#### What you should do
Using the data below, return the stretch from the line that contains "if mb.v: tag(mb.build(nm, mt, root, fix=False), kind='stuff')" through the line that contains "panels('trim_3', lambda a, z, d: (a, 16.1", both included, exactly as it stands and nothing beyond it.

#### Task inputs
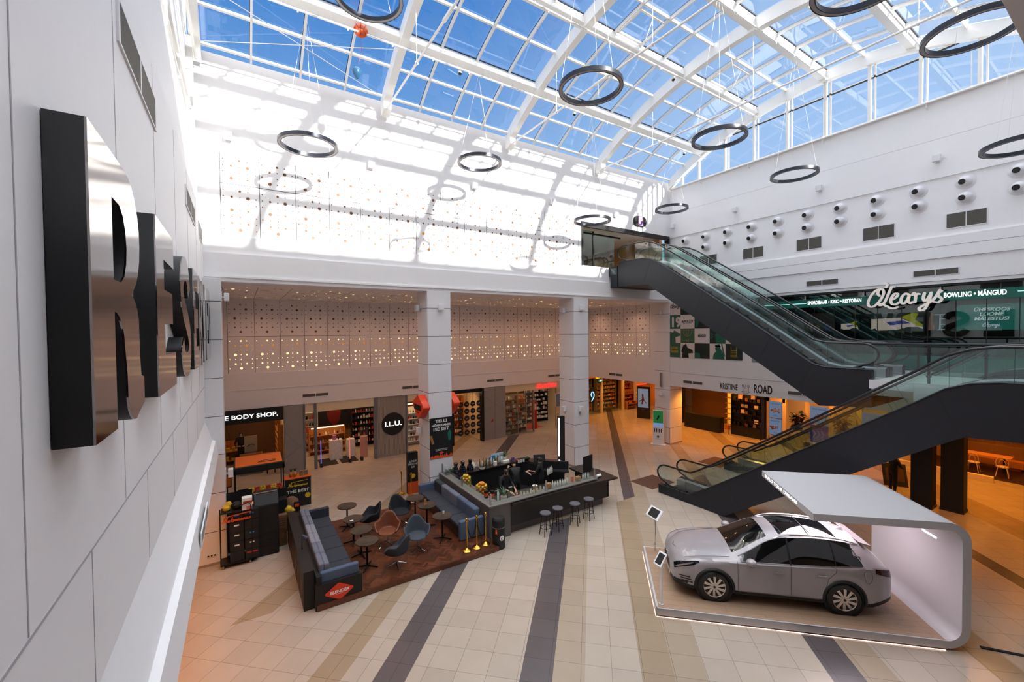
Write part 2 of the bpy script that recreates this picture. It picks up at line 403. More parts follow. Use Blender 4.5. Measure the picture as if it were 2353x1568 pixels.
# far wall above the beam
fw_ = MB()
fw_.box(-1.5, 15.9, 8.62, 21.4, 16.7, 9.32).box(-1.5, 15.86, 8.56, 21.4, 16.7, 8.62).box(-1.5, 15.93, 8.44, 21.4, 16.7, 8.56)
fw_.box(-1.5, 16.0, 9.32, 14.62, 16.7, 9.88).box(-1.5, 16.1, 9.88, 14.62, 16.7, 12.5)
fw_.box(-1.5, 16.1, 12.5, 14.62, 16.7, 13.62).box(14.62, 16.1, 12.3, 21.6, 16.7, 13.62).box(-1.5, 16.12, 13.62, 21.6, 16.7, 13.64).box(-1.5, 16.1, 13.64, 21.6, 16.7, 15.5)
fw_.box(14.62, 16.0, 9.32, 21.4, 16.7, 10.12)
S('wall_far', fw_, M['white'])

DOTS = [(0,0,0),(2,0,1),(3,0,0),(0,1,0),(1,1,1),(2,1,0),(3,1,2),(4,1,0),(0,2,0),(2,2,0),(3,2,0),(4,2,0),(1,3,2),(2,3,0),(3,3,1),(0,4,0),(1,4,0),(2,4,0),(4,4,0),(1,5,1),(2,5,0),(3,5,1),(4,5,0),(0,6,0),(2,6,2),(4,6,0)]
RD = (0.02, 0.036, 0.055)
def panels(name, to, n, h0, h1, zr, lit, off=0):
    """perforated cladding: to(a, z, d) gives the point a along the wall, z up and d in front of it"""
    gap, hl = MB(), [MB(), MB(), MB()]
    W = 1.06
    for k in range(n + 1):
        a = off + k * W
        gap.add([to(a - .008, h0, .004), to(a + .008, h0, .004), to(a + .008, h1, .004), to(a - .008, h1, .004)], [(0, 1, 2, 3)])
    for z in zr[1:-1]:
        gap.add([to(off, z - .008, .004), to(off + n*W, z - .008, .004), to(off + n*W, z + .008, .004), to(off, z + .008, .004)], [(0, 1, 2, 3)])
    for k in range(n):
        for r in range(len(zr) - 1):
            z1, z0 = zr[r], zr[r+1]
            for i, j, s in DOTS:
                fz = .12 + j * .125
                z = zr[0] - (fz + r) * (1.69 if abs(z1 - z0) > 1.2 else 1.55)
                z = z1 - fz * max(1.55, z1 - z0)
                if z < z0 + .03: continue
                a = off + (k + .07 + .2075 * i) * W
                c = lit(r, j, k)
                rr = RD[s]; vs = []
                for q in range(10):
                    t = 2 * PI * q / 10; vs.append(to(a + rr * math.cos(t), z + rr * math.sin(t), .003))
                hl[c].add(vs, [list(range(10))])
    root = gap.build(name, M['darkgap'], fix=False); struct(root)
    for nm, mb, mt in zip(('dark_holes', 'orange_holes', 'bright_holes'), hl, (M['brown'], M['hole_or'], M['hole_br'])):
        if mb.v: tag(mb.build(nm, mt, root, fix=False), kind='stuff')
    return root
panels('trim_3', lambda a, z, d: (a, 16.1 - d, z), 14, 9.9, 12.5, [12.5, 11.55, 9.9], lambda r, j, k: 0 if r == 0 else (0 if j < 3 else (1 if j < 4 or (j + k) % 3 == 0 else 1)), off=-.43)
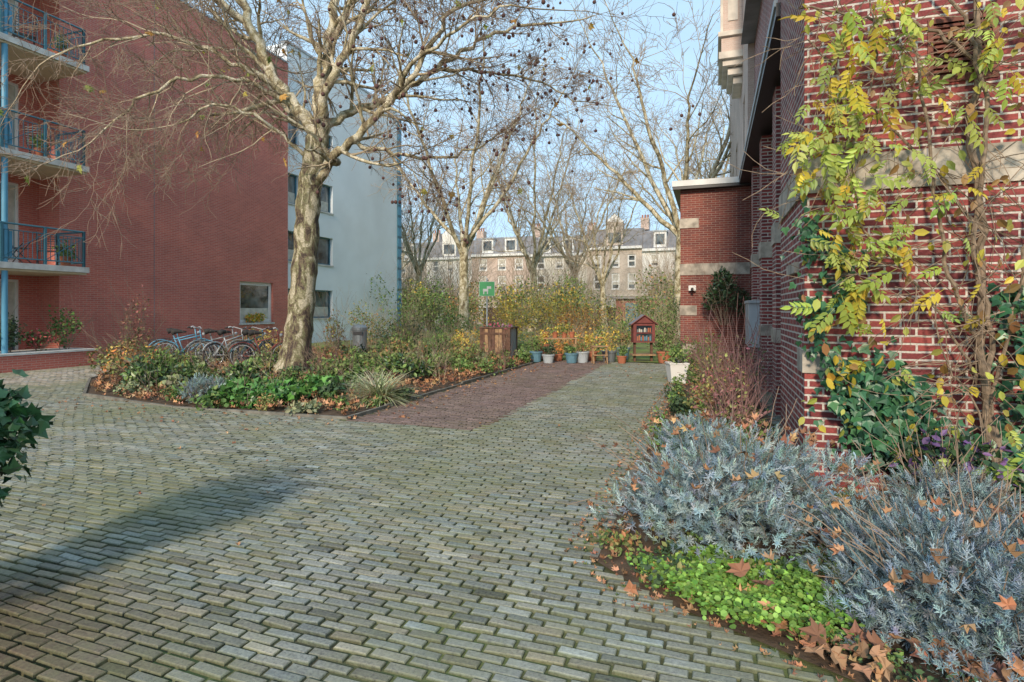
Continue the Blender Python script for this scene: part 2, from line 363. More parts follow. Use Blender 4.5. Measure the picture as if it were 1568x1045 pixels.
def pmat(name,moss):
    m,nt,b=newmat(name)
    at=N(nt,'ShaderNodeAttribute'); at.attribute_name='Col'; tc=N(nt,'ShaderNodeTexCoord')
    n1=N(nt,'ShaderNodeTexNoise'); n1.inputs['Scale'].default_value=.5; n1.inputs['Detail'].default_value=7; n1.inputs['Roughness'].default_value=.75
    n2=N(nt,'ShaderNodeTexNoise'); n2.inputs['Scale'].default_value=55; n2.inputs['Detail'].default_value=4; n2.inputs['Roughness'].default_value=.75
    for n in (n1,n2): nt.links.new(tc.outputs['Object'],n.inputs['Vector'])
    r2=N(nt,'ShaderNodeMapRange'); r2.inputs['From Min'].default_value=.3; r2.inputs['From Max'].default_value=.7; r2.inputs['To Min'].default_value=.5; r2.inputs['To Max'].default_value=1.45; nt.links.new(n2.outputs['Fac'],r2.inputs['Value'])
    vm=N(nt,'ShaderNodeVectorMath',operation='SCALE'); nt.links.new(at.outputs['Color'],vm.inputs[0]); nt.links.new(r2.outputs[0],vm.inputs['Scale'])
    ad=N(nt,'ShaderNodeMath',operation='MULTIPLY_ADD'); ad.inputs[1].default_value=.35; nt.links.new(n2.outputs['Fac'],ad.inputs[0]); nt.links.new(n1.outputs['Fac'],ad.inputs[2])
    r1=N(nt,'ShaderNodeMapRange'); r1.inputs['From Min'].default_value=.58; r1.inputs['From Max'].default_value=.84; r1.inputs['To Max'].default_value=moss; nt.links.new(ad.outputs[0],r1.inputs['Value'])
    mx=N(nt,'ShaderNodeMix',data_type='RGBA'); nt.links.new(r1.outputs[0],mx.inputs['Factor']); nt.links.new(vm.outputs[0],mx.inputs[6]); mx.inputs[7].default_value=(.15,.165,.075,1)
    nt.links.new(mx.outputs[2],b.inputs['Base Color']); b.inputs['Roughness'].default_value=.85
    bp=N(nt,'ShaderNodeBump'); bp.inputs['Strength'].default_value=.6; bp.inputs['Distance'].default_value=.006; nt.links.new(n2.outputs['Fac'],bp.inputs['Height']); nt.links.new(bp.outputs['Normal'],b.inputs['Normal'])
    return m
PAVER=pmat('mossy_pavers',.75); PAVER2=pmat('red_clinker',.2)
def pavers(name,test,v0,v1,u0,u1,bl,bw,colf,m,gap=.012,be=.008):
    V=[];F=[];C=[]
    row=0;u=u0
    while u<u1:
        x=v0+(bl/2 if row%2 else 0)+random.uniform(-.025,.025)
        while x<v1:
            cx=x+bl/2; cy=u+bw/2+.045*math.sin(x*.8)+.03*math.sin(x*.37+u*.3)+.008*math.sin(x*3.1+row)
            if test(cx,cy):
                hx=bl/2-gap/2-random.uniform(0,.004); hy=bw/2-gap/2-random.uniform(0,.004)
                h=random.gauss(0,.0022)+.01*math.sin(cx*1.3)*math.sin(cy*1.1); tx=random.gauss(0,.014); ty=random.gauss(0,.035); a=random.gauss(0,.02)
                ca,sa=math.cos(a),math.sin(a); b=len(V)
                for (ex,ey,z) in ((hx-be,hy-be,0),(hx,hy,-.006),(hx,hy,-.035)):
                    for sx,sy in ((-1,-1),(1,-1),(1,1),(-1,1)):
                        px,py=sx*ex,sy*ey
                        V.append((cx+px*ca-py*sa,cy+px*sa+py*ca,z+h+px*tx+py*ty))
                F.append((b,b+1,b+2,b+3))
                for k in (0,4):
                    for j in range(4): F.append((b+k+j,b+k+4+j,b+k+4+(j+1)%4,b+k+(j+1)%4))
                c=colf(cx,cy); dk=[c[0]*.45,c[1]*.5,c[2]*.38]; C+= [c]*4+[dk]*8
            x+=bl
        u+=bw; row+=1
    me=fastmesh(name,V,[F],None,np.array(C)); return obj(name,me,(m,),None,True)
def pcol(v,u):
    k=random.gauss(1,.2); g=random.gauss(0,.014); c=[(.262+g)*k,.265*k,(.235-g)*k]
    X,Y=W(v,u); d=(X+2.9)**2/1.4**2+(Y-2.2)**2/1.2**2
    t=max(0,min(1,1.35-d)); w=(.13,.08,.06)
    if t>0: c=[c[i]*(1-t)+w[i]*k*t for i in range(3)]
    if v<-13 and u>8: c=[c[0]*1.5,c[1]*1.32,c[2]*1.35]
    return c
redp=lambda v,u:-5.0<v<-2.95 and 6.95<u<17.6
def tgreen(v,u):
    if v<-18.3 or redp(v,u) or inpoly(v,u,RB) or inpoly(v,u,LB): return False
    if v>-2.95: return u<17.6
    if v<-14: return u<24
    return u<9.6 or v<-11
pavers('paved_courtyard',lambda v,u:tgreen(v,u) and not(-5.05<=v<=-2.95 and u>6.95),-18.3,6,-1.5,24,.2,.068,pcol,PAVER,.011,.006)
def rcol(v,u):
    k=random.gauss(1,.2); return [.20*k,.135*k,.125*k]
pavers('brick_path',redp,-5.0,-2.97,6.95,17.6,.2,.065,rcol,PAVER2,.008,.006)
JOINT=mat('mossy_joint',(.10,.125,.04),1,.5,1.0,.6,0,(.06,.055,.035),60)
mb=MB(); mb.poly([(-18.4,-14,-.019),(7,-14,-.019),(7,24.1,-.019),(-18.4,24.1,-.019)],JOINT); mb.make('paving_joints',None,True)
mb=MB(); mb.poly([(x,y,.0) for x,y in RB],SOIL); 
mb.poly([(x,y,.004) for x,y in LB],SOIL); mb.make('planting_soil',None,True)
mb=MB(); mb.poly([(-18,17.65,.014),(12,17.65,.014),(12,60,.014),(-18,60,.014)],GR); mb.make('garden_lawn',None,True)
CONCD=mat('kerb_concrete',(.20,.19,.16),.9,.4,6,.4)
mb=MB()
def edging(P,h=.03,w=.05):
    for (a,b) in zip(P[:-1],P[1:]):
        a=Vector((a[0],a[1],0));b=Vector((b[0],b[1],0)); d=b-a; L=d.length; d.normalize(); s=Vector((-d.y,d.x,0))*w/2; n=max(1,int(L/1.0))
        for i in range(n):
            p=a+d*(L*i/n+.004); q=a+d*(L*(i+1)/n-.004); hh=h+random.gauss(0,.008)
            bs=len(mb.v)
            for z in (-.05,hh):
                for r in (p-s,q-s,q+s,p+s): mb.v.append((r.x,r.y,z))
            for f in ((4,5,6,7),(0,1,5,4),(1,2,6,5),(2,3,7,6),(3,0,4,7)): mb.f.append(tuple(bs+i for i in f)); mb.m.append(mb.mi(CONCD))
edging(LB[0:2],.05); edging(LB[1:7],.03); edging([(-.72,16.9),(-.72,3.65)],.012,.05)
mb.make('kerb',None,True)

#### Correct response
        if mb.v: tag(mb.build(nm, mt, root, fix=False), kind='stuff')
    return root
panels('trim_3', lambda a, z, d: (a, 16.1 - d, z), 14, 9.9, 12.5, [12.5, 11.55, 9.9], lambda r, j, k: 0 if r == 0 else (0 if j < 3 else (1 if j < 4 or (j + k) % 3 == 0 else 1)), off=-.43)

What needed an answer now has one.